Con todo, el costo de los insumos en la producción de pasta es notable, y al campesino que cultiva coca no le quedan más que 180 dólares por hectárea. Cuando los cobra ya los debe, sostiene Gustavo Burgos, personero de Mocoa, a cargo de recibir las quejas de los ciudadanos.
"El que verdaderamente saca provecho es el que la comercializa, o el comisionista, el intermediario entre ese campesino que la cultiva y los verdaderos narcotraficantes", explica Burgos a IPS.
Para el transporte, el comisionista contrata a personas como Cuarán.
Tras muchos avatares, la pasta será convertida en cocaína y llegará a las calles de Nueva York u otras ciudades estadounidenses al precio de 50 a 150 dólares por gramo, según su pureza.
Estados Unidos, interesado en bajar la oferta interna de cocaína, asiste financiera y militarmente a Bogotá a través del Plan Colombia, cuyo epicentro es Putumayo.

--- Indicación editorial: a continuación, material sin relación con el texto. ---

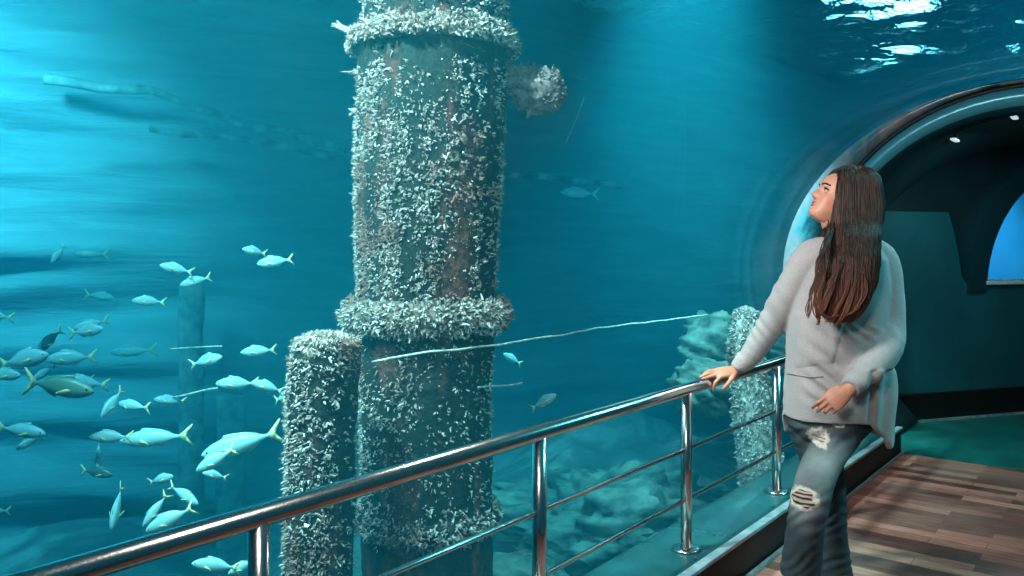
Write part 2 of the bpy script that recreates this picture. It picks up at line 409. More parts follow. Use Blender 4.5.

Desde hace cuatro años el gobierno estadounidense aporta 1,4 millones de dólares diarios en ayuda militar y policial, según el investigador Adam Isacson, del Center for International Policy, con sede en Washington.
Eso supone un respirador artificial para el gasto militar de Colombia, que tiene un déficit fiscal de 2,5 o 2,6 por ciento del producto interno bruto, según cifras oficiales o privadas.
Washington también espera destruir los cultivos mediante fumigaciones aéreas masivas, con una mezcla potenciada del herbicida glifosato.
Aunque la fumigación está disparando los índices de miseria en Putumayo, el gobierno cuenta con que una baja en la producción de coca redundaría en una disminución de los ingresos de la guerrilla.
Pero para Cuarán, la persecución se concentra en los débiles, mientras los comisionistas recorren sin cortapisas el territorio.
A fines de noviembre, la Ruta Pacífica de las Mujeres, una caravana de 3.000 feministas y dirigentes populares, viajó al epicentro de la guerra colombiana, pasando por Mocoa.
Cuarán y otras seis mujeres presas fueron autorizadas a salir de la cárcel y recibir la marcha en la plaza de la ciudad, acompañadas de dos guardia-cárceles.
Allí Cuarán habló en nombre de sus compañeras. Denunció que en su caso y en el de las otras no se cumple en Putumayo la ley 750 del año pasado, que establece casa por cárcel para las y los condenados jefes de hogar que no tengan pareja.
"Le pedimos a toda la sociedad que reconozca en nosotras a las víctimas del flagelo del narcotráfico, y no nos vea como eslabones en la cadena del delito", dijo Cuarán.
"En esta región olvidada por el estado, sin fuentes de empleo y acosada por los actores del conflicto, son muy pocas las oportunidades que se nos dan", agregó.
Marta Elisa Gómez, de 37 años y residente en Mocoa, lleva puestos unos delicados zapatos de mezclilla.
"Los hice yo", explica. "Yo sé hacer calzado. Tengo las hormas, pero no puedo trabajar porque aquí no existe una máquina para coser cuero. Sólo puedo hacer zapatos en tela, y con dificultad".
"No hay ninguna industria. No hay una lechería, no hay una empresa de procesamiento de nada. Aquí nadie genera empleo. Los jóvenes se meten a 'paracos' (paramilitares) porque no hay trabajo", dice Gómez a IPS.
Un mes y medio atrás, su marido salvó el pellejo perdiéndose tres días en el monte y amaneciendo encaramado en los árboles. "Con esta situación" económica, cuenta Gómez, "le dio por llevar una mercancía (coca). Los paramilitares se dieron cuenta y lo persiguieron para robársela", recuerda rompiendo a llorar.
Putumayo es lugar de grandes reservas petroleras. Sobre un mar subterráneo de oro negro, la pobreza afecta a 79 por ciento de la población, más del doble del promedio nacional.
Mientras IPS esperaba en Mocoa la llegada de la caravana de mujeres, un niño se acercó a esta corresponsal.
Durante toda esa semana hubo combates entre el ejército y la guerrilla 90 kilómetros al sur de la ciudad. Los guerrilleros habían cometido unos 30 sabotajes contra oleoductos, y el presidente Alvaro Uribe había anunciado redadas masivas.
"Necesito que me haga un favor", dijo Paulo César Rivera, de 10 años, grandes ojos negros, piel canela y pelo liso en ristre del color del carbón.
Se veía muy alterado cuando extrajo del bolsillo derecho del pantalón una bala de fusil y me la entregó.
"Me la encontré en la calle esta mañana. Si se la doy a un soldado, de seguro que esta bala va a matar a alguien. Llévesela de aquí", pidió.
Le pregunté qué debía hacer con la bala. "Que la hagan destruir, que la derritan", dijo y se marchó.